The roads about Quillan present some of the most remarkable and stiffest grades one will find in the Pyrenees. The automobilist doesn’t fear mountain roads as a usual thing. They are frequently much better graded than the sudden unexpected inclines with which one meets very often in a comparatively flat country; nevertheless there is a ten kilometre hairpin hill to climb out of Quillan on the road to Axat which will try the hauling powers of any automobile yet put on the road, and the patience of the most dawdling traveller who lingers by the way. It is the quick turns, the lacets, the “hairpins,” that make it difficult and dangerous, whether one goes up or down; and, when it is stated that slow-moving oxen, two abreast, and often four to a cart, are met with at every turn, hauling hundred-foot logs down the mountain, the real danger may well be conceived.

Axat, the gateway to the Haute-Vallée is a dozen or more kilometres above Quillan, through the marvellous Gorges de Pierre Lys. This is a canyon which rivals description. The magnificent roadway which runs close up under the haunches of the towering rocks beside the river Aude is a work originally undertaken in the eighteenth century by the Abbé Felix Arnaud, Curé of St. Martin-Lys, a tiny village which one passes en route. The Abbé Arnaud who planned to cut this remarkable bit of roadway through the Gorges du Pierre-Lys, formerly a mere trail along which only smugglers, brigands and army deserters had hitherto dared penetrate, and who to-day has the distinction of a statue in the Place at Quillan, was certainly a good engineer. It is to be presumed he was as good a churchman.
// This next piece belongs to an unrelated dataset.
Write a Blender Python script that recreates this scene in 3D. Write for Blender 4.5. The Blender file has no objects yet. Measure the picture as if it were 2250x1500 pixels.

The Aude flows boldly down between two great beaks of mountains, and here, over-hanging the torrent, the gentle abbé planned that a great roadway should be cut, by the frequent aid of tunnels and galleries and “corniches.” And it was cut—as it was planned—in a most masterful manner. One of the rock-cut tunnels is called the “Trou du Curé,” and above its portal are graven the following lines:—

“Arrête, voyageurs! Le Maître des humains
A fait descendre ici la force et la lumière.
Il a dit au Pasteur: Accomplis mon dessein,
Et le Pasteur des monts a brisé la barrière.”

Surely this is a more noble monument to the Abbé Arnaud than that in marble at Quillan. The actual “Gorge” is not more than fifteen hundred metres in length, but even this impresses itself more profoundly by reason of the great height of the rock walls on either side of the gushing river. At Saint Martin-Lys, midway between Quillan and Axat, is the church where the Abbé Arnaud served a long and useful life as the pastor of his mountain flock.

Axat, at the upper end of the Gorge, will become a mountain summer resort of the very first rank if a boom ever strikes it; but at present it is simply a delightful little, unspoiled Pyrenean town, where one eats brook trout and ortolans in the dainty little Hotel Saurel-Labat, and is lulled to sleep by the purling waters of the Aude directly beneath his windows. This quiet little town has a population of three hundred, and is blessed with an electric supply so abundant and so cheap, apparently, that the good lady who runs the all-satisfying little hotel does not think it worth while to turn off the lamps even in the daytime. This is not remarkable when one considers that the electricity is a home-made product of the power of the swift flowing Aude, which rushes by Axat’s dooryards at five kilometres an hour.